## [Stated exercise]
Return, exactly as written, every line from the first line of the data below through the line that contains "portal.rotation_euler = (R(90), 0, 0)".

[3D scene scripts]
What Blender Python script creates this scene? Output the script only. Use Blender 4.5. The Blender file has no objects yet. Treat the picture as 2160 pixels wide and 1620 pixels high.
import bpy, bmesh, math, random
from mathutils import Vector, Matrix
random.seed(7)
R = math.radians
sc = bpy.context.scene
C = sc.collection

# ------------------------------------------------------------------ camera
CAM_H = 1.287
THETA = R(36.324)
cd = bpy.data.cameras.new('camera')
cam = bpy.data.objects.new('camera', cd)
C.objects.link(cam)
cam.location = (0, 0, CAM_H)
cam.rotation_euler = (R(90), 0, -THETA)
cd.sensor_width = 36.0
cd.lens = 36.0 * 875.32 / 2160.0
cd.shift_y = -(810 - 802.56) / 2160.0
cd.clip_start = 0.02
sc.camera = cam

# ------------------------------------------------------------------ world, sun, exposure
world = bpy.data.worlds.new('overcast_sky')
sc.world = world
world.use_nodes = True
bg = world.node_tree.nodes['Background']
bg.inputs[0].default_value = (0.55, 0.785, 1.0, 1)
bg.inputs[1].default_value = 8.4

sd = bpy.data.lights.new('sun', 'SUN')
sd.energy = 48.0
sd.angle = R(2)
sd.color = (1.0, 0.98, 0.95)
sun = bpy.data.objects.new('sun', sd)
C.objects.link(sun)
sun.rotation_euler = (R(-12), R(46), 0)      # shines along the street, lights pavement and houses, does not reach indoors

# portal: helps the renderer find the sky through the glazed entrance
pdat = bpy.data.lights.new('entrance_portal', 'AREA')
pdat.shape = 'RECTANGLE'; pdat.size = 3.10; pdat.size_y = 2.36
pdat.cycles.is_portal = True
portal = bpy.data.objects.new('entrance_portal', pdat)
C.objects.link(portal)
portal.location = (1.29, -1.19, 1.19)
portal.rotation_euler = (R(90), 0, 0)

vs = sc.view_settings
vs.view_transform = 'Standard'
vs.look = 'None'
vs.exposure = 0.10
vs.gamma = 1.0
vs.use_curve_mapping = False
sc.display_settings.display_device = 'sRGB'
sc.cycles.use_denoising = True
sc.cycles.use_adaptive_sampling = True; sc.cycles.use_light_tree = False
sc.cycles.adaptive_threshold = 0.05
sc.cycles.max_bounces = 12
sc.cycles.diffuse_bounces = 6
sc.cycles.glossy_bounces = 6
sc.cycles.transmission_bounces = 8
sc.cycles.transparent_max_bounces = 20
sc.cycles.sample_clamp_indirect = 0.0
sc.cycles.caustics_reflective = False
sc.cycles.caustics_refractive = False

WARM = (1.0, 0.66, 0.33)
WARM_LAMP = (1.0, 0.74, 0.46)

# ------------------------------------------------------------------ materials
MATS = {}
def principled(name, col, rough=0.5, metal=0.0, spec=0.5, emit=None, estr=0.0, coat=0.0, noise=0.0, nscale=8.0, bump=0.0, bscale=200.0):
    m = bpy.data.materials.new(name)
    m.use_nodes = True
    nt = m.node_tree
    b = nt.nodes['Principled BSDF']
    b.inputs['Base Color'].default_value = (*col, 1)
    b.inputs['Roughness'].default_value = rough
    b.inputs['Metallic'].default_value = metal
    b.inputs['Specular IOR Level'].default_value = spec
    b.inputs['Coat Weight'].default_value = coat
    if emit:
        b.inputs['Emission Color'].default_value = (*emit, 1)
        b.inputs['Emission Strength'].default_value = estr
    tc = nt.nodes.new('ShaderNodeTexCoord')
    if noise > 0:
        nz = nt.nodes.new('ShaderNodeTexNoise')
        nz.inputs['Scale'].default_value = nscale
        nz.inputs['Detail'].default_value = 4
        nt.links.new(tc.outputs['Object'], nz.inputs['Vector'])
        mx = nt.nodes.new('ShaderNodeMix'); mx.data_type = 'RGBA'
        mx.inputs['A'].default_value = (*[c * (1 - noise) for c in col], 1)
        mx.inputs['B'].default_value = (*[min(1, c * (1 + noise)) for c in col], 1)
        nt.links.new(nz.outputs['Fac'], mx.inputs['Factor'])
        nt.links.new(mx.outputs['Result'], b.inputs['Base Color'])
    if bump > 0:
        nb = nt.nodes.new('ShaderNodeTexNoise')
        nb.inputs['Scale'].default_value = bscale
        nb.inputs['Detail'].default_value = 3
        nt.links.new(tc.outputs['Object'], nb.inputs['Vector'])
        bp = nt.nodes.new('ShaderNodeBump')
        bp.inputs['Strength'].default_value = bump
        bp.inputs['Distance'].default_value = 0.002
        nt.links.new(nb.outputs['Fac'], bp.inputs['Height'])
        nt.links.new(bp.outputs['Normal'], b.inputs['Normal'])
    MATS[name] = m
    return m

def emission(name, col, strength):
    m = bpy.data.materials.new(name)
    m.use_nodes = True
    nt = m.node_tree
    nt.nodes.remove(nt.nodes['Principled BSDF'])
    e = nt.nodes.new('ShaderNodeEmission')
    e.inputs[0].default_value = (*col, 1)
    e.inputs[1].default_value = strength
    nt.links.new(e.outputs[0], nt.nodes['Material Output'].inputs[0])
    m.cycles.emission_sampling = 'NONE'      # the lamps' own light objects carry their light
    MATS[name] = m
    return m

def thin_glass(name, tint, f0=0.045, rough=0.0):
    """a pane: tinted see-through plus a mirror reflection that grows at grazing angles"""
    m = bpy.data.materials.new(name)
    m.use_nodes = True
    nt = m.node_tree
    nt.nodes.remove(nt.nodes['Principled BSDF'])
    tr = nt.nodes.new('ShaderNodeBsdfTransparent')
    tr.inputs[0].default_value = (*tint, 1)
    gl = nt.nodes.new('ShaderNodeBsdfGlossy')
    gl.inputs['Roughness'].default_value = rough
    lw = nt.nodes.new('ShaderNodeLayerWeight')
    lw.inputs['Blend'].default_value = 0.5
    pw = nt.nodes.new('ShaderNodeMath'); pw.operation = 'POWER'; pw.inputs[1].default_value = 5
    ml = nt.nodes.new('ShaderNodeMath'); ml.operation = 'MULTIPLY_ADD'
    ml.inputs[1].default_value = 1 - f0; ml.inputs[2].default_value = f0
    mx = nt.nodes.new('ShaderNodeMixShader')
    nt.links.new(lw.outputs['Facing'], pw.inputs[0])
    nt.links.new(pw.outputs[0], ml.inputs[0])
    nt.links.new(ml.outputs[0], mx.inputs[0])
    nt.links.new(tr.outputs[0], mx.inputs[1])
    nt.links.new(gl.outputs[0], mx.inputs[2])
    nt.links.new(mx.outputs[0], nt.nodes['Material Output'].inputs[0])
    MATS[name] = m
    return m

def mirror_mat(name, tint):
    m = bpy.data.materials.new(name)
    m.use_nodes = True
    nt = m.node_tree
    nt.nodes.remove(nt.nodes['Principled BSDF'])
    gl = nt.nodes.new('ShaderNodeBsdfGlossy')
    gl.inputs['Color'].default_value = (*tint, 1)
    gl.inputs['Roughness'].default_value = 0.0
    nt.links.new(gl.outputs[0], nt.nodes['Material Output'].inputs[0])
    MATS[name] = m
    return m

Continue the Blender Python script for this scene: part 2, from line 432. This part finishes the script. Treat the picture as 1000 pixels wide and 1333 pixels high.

## [Full solution]
What Blender Python script creates this scene? Output the script only. Use Blender 4.5. The Blender file has no objects yet. Treat the picture as 2160 pixels wide and 1620 pixels high.
import bpy, bmesh, math, random
from mathutils import Vector, Matrix
random.seed(7)
R = math.radians
sc = bpy.context.scene
C = sc.collection

# ------------------------------------------------------------------ camera
CAM_H = 1.287
THETA = R(36.324)
cd = bpy.data.cameras.new('camera')
cam = bpy.data.objects.new('camera', cd)
C.objects.link(cam)
cam.location = (0, 0, CAM_H)
cam.rotation_euler = (R(90), 0, -THETA)
cd.sensor_width = 36.0
cd.lens = 36.0 * 875.32 / 2160.0
cd.shift_y = -(810 - 802.56) / 2160.0
cd.clip_start = 0.02
sc.camera = cam

# ------------------------------------------------------------------ world, sun, exposure
world = bpy.data.worlds.new('overcast_sky')
sc.world = world
world.use_nodes = True
bg = world.node_tree.nodes['Background']
bg.inputs[0].default_value = (0.55, 0.785, 1.0, 1)
bg.inputs[1].default_value = 8.4

sd = bpy.data.lights.new('sun', 'SUN')
sd.energy = 48.0
sd.angle = R(2)
sd.color = (1.0, 0.98, 0.95)
sun = bpy.data.objects.new('sun', sd)
C.objects.link(sun)
sun.rotation_euler = (R(-12), R(46), 0)      # shines along the street, lights pavement and houses, does not reach indoors

# portal: helps the renderer find the sky through the glazed entrance
pdat = bpy.data.lights.new('entrance_portal', 'AREA')
pdat.shape = 'RECTANGLE'; pdat.size = 3.10; pdat.size_y = 2.36
pdat.cycles.is_portal = True
portal = bpy.data.objects.new('entrance_portal', pdat)
C.objects.link(portal)
portal.location = (1.29, -1.19, 1.19)
portal.rotation_euler = (R(90), 0, 0)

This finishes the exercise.